> **To be done**: Your task is to locate every line holding the string "this" and to copy each of them.

"""

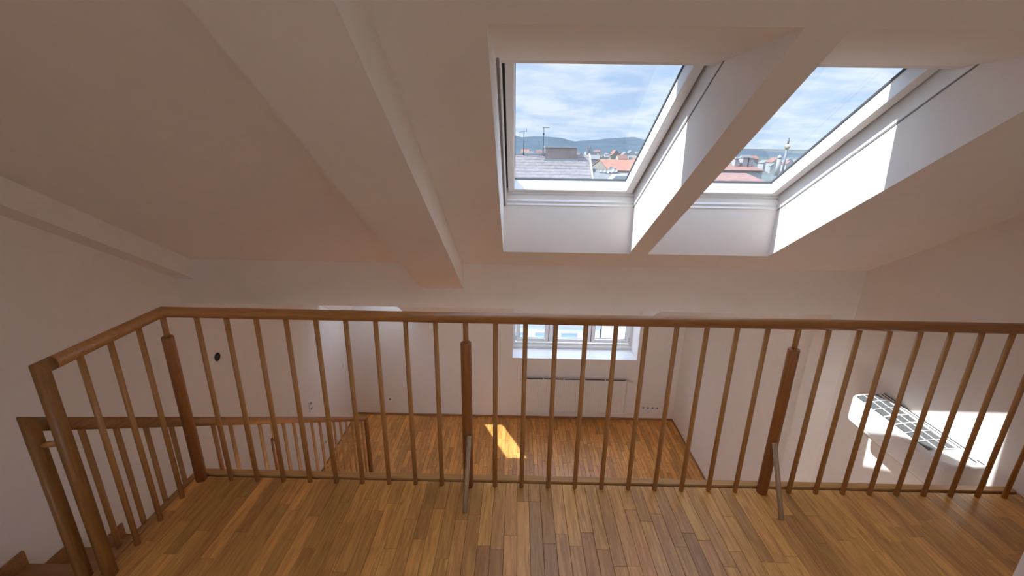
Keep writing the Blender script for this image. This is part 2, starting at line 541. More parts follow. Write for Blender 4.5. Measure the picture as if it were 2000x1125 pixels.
# ------------------------------------------------------------------ stairs
st = thing('staircase', 'oak staircase going down along the white wall beside the gallery', 'staircase', (-2.25, Y_ST, -.3))
RUN, RISE = .272, .1800
XS = GX - .012
def nos(k_): return 1.88 + RUN * (k_ - 3)
def tz(k_): return .008 - RISE * k_
for kk in range(1, 15):
    y1, y0, z = nos(kk), nos(kk - 1) - .03, tz(kk)
    mb = MB(); mb.bbox(XL + .002, XS, y0, y1, z - .042, z, .004)
    mb.build('tread', STAIRWOOD, st, origin=((XL + XS) / 2, y0, z))
for kk in range(1, 15):
    y0 = nos(kk - 1) - .026
    mb = MB(); mb.box(XL + .002, XS, y0 - .018, y0, tz(kk), tz(kk - 1) - .043)
    mb.build('riser', STAIRWOOD, st, origin=((XL + XS) / 2, y0, tz(kk)))
for kk in range(1, 15):
    y1, y0, z = nos(kk), nos(kk - 1) - .03, tz(kk)
    mb = MB(); mb.box(XL + .002, XL + .017, y0 + .03, y1, z, z + .09)
    mb.build('skirting_block', STAIRWOOD, st, origin=(XL, y0, z))
mb = MB()
mb.prism([(nos(0), -.30), (nos(0), -.05), (nos(14), tz(14) - .04), (nos(14), -H), (nos(13) , -H)], XS - .045, XS - .005)
mb.build('stringer', STAIRWOOD, st)

# ------------------------------------------------------------------ gallery railing
SPX = .14295
def bx(i): return -1.525 + SPX * i
YR = 1.962
RZ = .968                        # rail axis height
rail = thing('gallery_railing', 'wooden gallery railing with round rods and handrail along the parquet edge', 'railing', (0, YR, 0))
CX, CY = -1.690, YR + .004
mb = MB(); mb.tube([(-1.690, 1.440, RZ), (CX, CY, RZ), (XW - .002, YR, RZ)], .0255, 20)
mb.build('handrail', BEECHRAIL, rail)
rod = None
def put_rod(x, y, z0, z1, parent, r=.0118):
    mb = MB(); mb.tube([(x, y, z0), (x, y, z1)], r, 12)
    return mb.build('baluster', BEECH, parent, origin=(x, y, z0))
proto = put_rod(bx(0), YR, 0, RZ - .015, rail)
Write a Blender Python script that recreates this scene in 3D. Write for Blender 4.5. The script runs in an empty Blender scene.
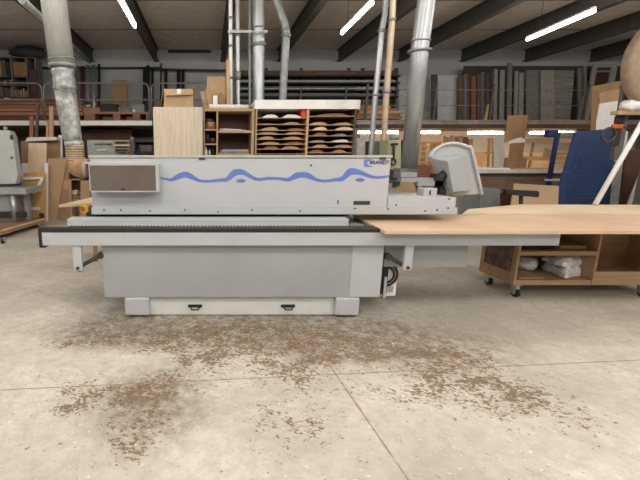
import bpy, bmesh, math, random
from mathutils import Vector, Matrix
random.seed(7)
sc = bpy.context.scene
COL = sc.collection
F = 400.0; CX = 208.0; CY = 240.0; H = 1.67
P = math.atan(83/400); CP, SP = math.cos(P), math.sin(P)

# ------------------------------------------------------------ camera geometry
def at(px, py, D):
    u = (px-CX)/F; v = (CY-py)/F
    dy = CP+v*SP; dz = -SP+v*CP; t = D/dy
    return Vector((u*t, D, H+dz*t))
def Z(py, D): return at(CX, py, D).z
def X(px, D, z): return (px-CX)/F*(D*CP-(z-H)*SP)
def fl(px, py, z=0.0):
    u = (px-CX)/F; v = (CY-py)/F
    dy = CP+v*SP; dz = -SP+v*CP; t = (z-H)/dz
    return Vector((u*t, dy*t, z))

# ------------------------------------------------------------ materials
def lin(c):
    c = c/255.0
    return c/12.92 if c <= 0.04045 else ((c+0.055)/1.055)**2.4
def L(rgb): return (lin(rgb[0]), lin(rgb[1]), lin(rgb[2]), 1)
MATS = {}
def mat(name, rgb, rough=0.6, metal=0.0, var=0.18, scale=6.0, kind='noise', bump=0.0, rgb2=None, emit=0, axis=(1,1,1)):
    if name in MATS: return MATS[name]
    m = bpy.data.materials.new(name); m.use_nodes = True
    nt = m.node_tree; b = nt.nodes['Principled BSDF']
    b.inputs['Roughness'].default_value = rough; b.inputs['Metallic'].default_value = metal
    if emit:
        b.inputs['Base Color'].default_value = L(rgb)
        b.inputs['Emission Color'].default_value = L(rgb); b.inputs['Emission Strength'].default_value = emit
        MATS[name] = m; return m
    tc = nt.nodes.new('ShaderNodeNewGeometry'); mp = nt.nodes.new('ShaderNodeMapping')
    nt.links.new(tc.outputs['Position'], mp.inputs['Vector'])
    mp.inputs['Scale'].default_value = axis
    n = nt.nodes.new('ShaderNodeTexNoise'); n.inputs['Scale'].default_value = scale; n.inputs['Detail'].default_value = 5
    n.inputs['Roughness'].default_value = 0.6
    nt.links.new(mp.outputs[0], n.inputs['Vector'])
    r = nt.nodes.new('ShaderNodeValToRGB')
    c1 = L(rgb2) if rgb2 else tuple(x*(1-var) for x in L(rgb)[:3])+(1,)
    c2 = L(rgb) if rgb2 else tuple(min(1, x*(1+var)) for x in L(rgb)[:3])+(1,)
    r.color_ramp.elements[0].color = c1; r.color_ramp.elements[0].position = 0.35
    r.color_ramp.elements[1].color = c2; r.color_ramp.elements[1].position = 0.65
    nt.links.new(n.outputs['Fac'], r.inputs['Fac']); nt.links.new(r.outputs[0], b.inputs['Base Color'])
    if bump:
        bp = nt.nodes.new('ShaderNodeBump'); bp.inputs['Strength'].default_value = bump; bp.inputs['Distance'].default_value = 0.01
        nt.links.new(n.outputs['Fac'], bp.inputs['Height']); nt.links.new(bp.outputs[0], b.inputs['Normal'])
    MATS[name] = m; return m
GV = (9, 9, 0.7); GH = (0.6, 9, 9)       # grain directions
grey = mat('machine_grey', (182,185,186), 0.42, var=0.04, scale=2)
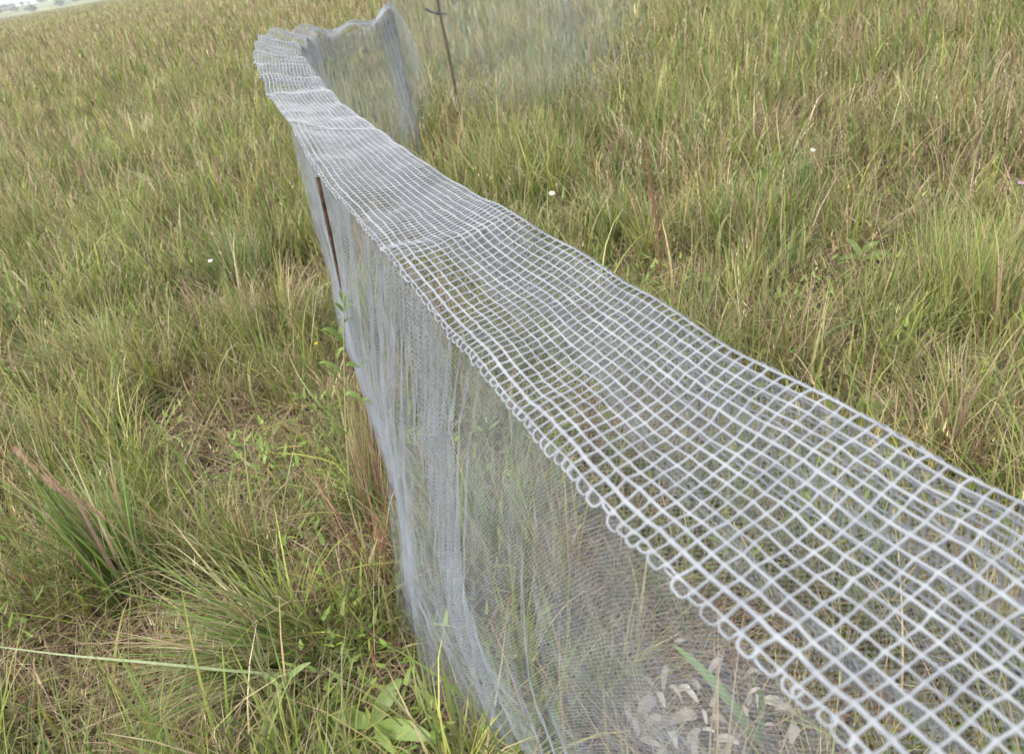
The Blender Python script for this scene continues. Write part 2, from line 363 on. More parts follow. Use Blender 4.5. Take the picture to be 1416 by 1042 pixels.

"""

> **The answer**:
Keep writing the Blender script for this image. This is part 2, starting at line 541. More parts follow. Write for Blender 4.5. Measure the picture as if it were 2000x1125 pixels.
Write a Blender Python script that recreates this scene in 3D. Write for Blender 4.5. The script runs in an empty Blender scene.
The Blender Python script for this scene continues. Write part 2, from line 363 on. More parts follow. Use Blender 4.5. Take the picture to be 1416 by 1042 pixels.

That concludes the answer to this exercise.